Guest andmik Posted September 24, 2008 Posted September 24, 2008 Former participant in a P/S Only Plan (10 years ago it was only a P/S Plan, now it is a 401(K) Plan as well) was 0% vested in his P/S account balance when he terminated. Entire account balance was forfeited per document at the time of termination. Now the participant has been rehired 10 years after original termination. Per document it seems that the 0% vesting along with having been gone for more than 5 years (5 consecutive breaks-in-service) creates a situation where former participant is treated as a new employee and must serve the eligibility period all over again. Vesting seems to be the issue that needs some feedback. The 10 year gap period clearly restricts the use of post-break service from being credited to pre-break service, but as we read the document it appears that there is nothing that prevents the pre-break service (two vesting years of service) from being included in post-break vesting calculation going forward. Thus, he will begin with vesting service of 2 years and move forward upon rehire. With regard to the pre-break vesting service crediting, does this sound like a likely treatment given the fact pattern above? Thank you for any feedback and insight.
JanetM Posted September 24, 2008 Posted September 24, 2008 This will only work if you record keeping system can handle all the different dates and such. Most systems will take difference in DOH and todays date or DOT to calc eligibility and vesting. You can't use ODOH or you will give credit for prebreak and break. I recommend fixing the document to prevent the pre break being added to post break for vesting. JanetM CPA, MBA
ERISAnut Posted September 24, 2008 Posted September 24, 2008 This needs to be broken down into two distinct issues: 1) Rules of parity for zero vested participants. You lose everything. All service (both vesting years and eligibility) if the document applies such rules. 2) Everything else. Say you were 20 vested when you terminated. Then, you lose your forfeiture after 5 consecutive one year breaks, but you never lose the vesting percentage since you were not zero vested. Even though you do not get a redeposit after 10 years, you are still 20% vested. Notice, this is different from "1" above.

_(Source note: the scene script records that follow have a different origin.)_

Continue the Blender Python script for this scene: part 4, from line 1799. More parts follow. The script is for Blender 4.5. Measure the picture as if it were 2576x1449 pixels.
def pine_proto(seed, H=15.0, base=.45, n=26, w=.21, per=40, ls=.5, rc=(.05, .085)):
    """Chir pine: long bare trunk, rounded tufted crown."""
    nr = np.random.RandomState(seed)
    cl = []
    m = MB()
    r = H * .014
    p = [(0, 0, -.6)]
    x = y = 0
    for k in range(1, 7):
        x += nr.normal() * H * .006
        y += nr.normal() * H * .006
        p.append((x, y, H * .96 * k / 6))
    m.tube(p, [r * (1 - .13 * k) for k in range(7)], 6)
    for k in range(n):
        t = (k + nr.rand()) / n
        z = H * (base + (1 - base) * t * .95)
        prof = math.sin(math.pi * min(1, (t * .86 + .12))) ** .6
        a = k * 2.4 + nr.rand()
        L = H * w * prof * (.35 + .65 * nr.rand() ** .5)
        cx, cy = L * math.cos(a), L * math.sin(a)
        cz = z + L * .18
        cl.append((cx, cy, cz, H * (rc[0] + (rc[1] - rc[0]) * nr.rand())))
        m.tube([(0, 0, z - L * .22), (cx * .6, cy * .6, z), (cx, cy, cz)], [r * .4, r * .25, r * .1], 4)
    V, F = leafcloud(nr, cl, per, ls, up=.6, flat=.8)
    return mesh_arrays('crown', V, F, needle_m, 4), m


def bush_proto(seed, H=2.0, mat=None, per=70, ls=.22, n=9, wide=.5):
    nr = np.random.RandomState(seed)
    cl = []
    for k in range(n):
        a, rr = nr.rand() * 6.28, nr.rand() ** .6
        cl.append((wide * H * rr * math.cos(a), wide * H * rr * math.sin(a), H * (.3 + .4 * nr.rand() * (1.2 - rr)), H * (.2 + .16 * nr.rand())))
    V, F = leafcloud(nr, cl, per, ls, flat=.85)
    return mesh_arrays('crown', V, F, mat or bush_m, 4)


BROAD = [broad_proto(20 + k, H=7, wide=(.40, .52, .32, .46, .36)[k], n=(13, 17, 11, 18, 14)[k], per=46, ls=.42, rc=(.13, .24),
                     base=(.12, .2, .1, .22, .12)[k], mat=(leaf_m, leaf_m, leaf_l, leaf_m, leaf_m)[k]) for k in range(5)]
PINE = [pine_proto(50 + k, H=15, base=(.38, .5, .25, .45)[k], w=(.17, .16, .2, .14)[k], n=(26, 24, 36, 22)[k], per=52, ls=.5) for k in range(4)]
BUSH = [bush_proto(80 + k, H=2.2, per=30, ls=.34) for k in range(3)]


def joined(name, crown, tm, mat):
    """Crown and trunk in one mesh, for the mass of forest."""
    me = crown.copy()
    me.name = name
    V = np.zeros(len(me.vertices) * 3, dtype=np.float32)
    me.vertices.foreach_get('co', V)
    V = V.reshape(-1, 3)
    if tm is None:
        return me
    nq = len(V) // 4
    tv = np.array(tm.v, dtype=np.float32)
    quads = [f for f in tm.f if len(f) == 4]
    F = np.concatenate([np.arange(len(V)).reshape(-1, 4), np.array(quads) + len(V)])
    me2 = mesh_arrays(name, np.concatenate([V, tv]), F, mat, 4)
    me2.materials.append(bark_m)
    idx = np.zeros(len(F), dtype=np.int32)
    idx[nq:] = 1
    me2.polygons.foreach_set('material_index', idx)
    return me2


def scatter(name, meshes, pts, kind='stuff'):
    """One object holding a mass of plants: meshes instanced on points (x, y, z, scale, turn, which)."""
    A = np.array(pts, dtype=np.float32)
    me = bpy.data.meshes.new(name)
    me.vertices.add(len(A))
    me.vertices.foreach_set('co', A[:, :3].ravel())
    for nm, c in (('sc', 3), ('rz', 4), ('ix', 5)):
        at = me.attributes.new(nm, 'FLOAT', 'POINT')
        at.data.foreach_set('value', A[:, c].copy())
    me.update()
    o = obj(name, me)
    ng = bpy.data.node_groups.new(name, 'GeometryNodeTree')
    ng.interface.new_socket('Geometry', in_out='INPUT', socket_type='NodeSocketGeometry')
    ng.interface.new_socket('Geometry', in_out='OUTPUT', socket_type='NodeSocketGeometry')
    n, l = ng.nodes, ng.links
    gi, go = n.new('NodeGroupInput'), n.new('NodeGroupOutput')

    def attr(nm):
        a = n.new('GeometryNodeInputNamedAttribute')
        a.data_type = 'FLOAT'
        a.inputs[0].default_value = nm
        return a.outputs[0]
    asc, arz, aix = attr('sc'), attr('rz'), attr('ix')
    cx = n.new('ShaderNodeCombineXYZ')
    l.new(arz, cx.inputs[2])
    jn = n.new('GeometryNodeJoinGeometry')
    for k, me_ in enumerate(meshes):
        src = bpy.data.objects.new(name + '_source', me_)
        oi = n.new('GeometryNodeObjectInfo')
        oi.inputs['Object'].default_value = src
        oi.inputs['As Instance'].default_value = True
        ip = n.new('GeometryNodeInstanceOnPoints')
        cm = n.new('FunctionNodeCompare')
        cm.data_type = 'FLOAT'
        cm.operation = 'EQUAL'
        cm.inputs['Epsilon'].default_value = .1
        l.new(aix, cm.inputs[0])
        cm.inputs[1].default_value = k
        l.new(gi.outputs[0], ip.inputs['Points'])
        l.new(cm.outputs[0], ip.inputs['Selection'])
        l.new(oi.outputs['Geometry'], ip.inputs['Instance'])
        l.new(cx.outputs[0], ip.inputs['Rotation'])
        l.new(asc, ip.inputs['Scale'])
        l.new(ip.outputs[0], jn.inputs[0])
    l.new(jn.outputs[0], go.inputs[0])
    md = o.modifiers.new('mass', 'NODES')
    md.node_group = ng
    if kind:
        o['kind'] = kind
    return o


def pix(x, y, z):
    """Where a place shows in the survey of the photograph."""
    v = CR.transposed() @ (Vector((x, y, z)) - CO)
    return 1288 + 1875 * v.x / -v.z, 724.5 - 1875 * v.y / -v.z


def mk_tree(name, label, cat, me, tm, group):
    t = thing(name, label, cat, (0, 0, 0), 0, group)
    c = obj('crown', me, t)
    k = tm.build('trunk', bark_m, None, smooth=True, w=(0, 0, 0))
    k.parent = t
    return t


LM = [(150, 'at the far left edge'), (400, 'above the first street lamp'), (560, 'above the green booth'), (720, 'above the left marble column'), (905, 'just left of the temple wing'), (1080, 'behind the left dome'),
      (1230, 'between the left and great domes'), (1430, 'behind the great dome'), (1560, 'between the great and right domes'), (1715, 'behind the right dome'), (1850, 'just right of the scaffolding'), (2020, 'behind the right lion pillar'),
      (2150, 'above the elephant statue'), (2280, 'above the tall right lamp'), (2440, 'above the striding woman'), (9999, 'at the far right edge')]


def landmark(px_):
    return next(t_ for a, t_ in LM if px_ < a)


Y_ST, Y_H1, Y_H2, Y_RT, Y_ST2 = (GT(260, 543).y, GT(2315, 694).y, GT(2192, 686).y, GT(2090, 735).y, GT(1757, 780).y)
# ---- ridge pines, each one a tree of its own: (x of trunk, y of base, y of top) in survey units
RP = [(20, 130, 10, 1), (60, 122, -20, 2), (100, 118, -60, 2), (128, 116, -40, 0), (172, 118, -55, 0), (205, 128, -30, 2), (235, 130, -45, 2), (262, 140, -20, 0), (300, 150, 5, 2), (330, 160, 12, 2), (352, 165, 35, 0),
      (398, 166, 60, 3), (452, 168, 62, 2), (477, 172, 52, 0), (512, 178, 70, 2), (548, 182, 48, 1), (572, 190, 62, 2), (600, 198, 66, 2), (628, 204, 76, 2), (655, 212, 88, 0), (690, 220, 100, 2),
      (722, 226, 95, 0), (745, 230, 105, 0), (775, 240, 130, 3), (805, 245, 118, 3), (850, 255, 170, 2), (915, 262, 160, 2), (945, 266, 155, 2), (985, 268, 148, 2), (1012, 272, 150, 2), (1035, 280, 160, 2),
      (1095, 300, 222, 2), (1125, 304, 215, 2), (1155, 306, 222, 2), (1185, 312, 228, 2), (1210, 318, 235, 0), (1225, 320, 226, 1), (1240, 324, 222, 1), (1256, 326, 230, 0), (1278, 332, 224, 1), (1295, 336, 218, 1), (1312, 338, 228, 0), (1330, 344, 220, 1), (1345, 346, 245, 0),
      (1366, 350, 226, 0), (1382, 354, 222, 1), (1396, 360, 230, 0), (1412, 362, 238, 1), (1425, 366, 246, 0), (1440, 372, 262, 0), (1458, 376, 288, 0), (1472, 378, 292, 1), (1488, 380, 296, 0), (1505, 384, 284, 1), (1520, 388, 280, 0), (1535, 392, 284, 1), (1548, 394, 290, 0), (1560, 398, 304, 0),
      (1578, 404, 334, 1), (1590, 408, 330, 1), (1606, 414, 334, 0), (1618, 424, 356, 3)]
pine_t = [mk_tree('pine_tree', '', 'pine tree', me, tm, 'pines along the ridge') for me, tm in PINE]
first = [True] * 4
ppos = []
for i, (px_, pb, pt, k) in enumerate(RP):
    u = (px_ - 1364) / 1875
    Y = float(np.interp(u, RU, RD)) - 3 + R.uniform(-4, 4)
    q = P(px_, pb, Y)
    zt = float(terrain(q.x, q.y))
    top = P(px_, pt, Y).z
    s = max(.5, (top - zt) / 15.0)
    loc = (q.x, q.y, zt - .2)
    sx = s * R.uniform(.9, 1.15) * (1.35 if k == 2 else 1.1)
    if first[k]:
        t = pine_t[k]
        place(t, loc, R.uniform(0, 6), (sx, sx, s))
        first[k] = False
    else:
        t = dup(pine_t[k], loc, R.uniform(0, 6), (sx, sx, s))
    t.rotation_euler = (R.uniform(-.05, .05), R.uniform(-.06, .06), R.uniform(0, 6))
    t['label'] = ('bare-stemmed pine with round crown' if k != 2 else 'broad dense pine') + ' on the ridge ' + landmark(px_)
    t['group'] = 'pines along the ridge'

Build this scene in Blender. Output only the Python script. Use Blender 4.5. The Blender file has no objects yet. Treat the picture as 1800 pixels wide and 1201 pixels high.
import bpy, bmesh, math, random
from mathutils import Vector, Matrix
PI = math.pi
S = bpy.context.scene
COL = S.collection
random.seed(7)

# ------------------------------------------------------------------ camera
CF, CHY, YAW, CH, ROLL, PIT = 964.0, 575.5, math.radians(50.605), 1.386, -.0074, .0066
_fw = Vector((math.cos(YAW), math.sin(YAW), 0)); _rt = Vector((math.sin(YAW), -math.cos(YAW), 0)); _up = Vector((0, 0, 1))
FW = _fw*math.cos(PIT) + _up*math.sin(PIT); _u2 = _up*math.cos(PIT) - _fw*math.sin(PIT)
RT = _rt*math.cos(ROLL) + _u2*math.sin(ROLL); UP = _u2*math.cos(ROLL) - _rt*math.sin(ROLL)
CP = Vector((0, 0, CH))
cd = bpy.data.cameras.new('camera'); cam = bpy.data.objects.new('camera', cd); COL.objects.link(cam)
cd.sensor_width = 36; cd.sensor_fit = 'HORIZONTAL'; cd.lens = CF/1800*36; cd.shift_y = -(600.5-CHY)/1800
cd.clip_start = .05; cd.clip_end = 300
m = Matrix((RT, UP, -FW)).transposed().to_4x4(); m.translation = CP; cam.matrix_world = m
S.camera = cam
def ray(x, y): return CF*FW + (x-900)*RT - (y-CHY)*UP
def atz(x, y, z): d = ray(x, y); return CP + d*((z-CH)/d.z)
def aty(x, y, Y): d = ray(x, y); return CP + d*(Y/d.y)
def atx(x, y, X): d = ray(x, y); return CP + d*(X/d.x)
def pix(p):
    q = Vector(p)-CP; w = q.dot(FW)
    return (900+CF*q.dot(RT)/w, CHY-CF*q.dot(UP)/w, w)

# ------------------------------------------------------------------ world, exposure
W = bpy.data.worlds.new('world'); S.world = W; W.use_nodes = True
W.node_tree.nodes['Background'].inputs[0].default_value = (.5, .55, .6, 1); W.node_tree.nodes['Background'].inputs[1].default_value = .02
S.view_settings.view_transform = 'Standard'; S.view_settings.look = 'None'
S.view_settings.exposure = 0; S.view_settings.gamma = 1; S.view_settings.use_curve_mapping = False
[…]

Kevin C Posted September 25, 2008 Posted September 25, 2008 You will have to look to the plan document provisions for your answer. As noted, the plan could have been written to completely exclude the pre-break service in this situation. But, it was not required to do so. For example, the GUST prototypes we use allow you the option to exclude pre-break service for certain non-vested terms under the rule of parity only for determining vesting of the pre-break balance. But, it requires that all years of service apply to vesting of post-break accruals and all years of service apply for determining eligibility.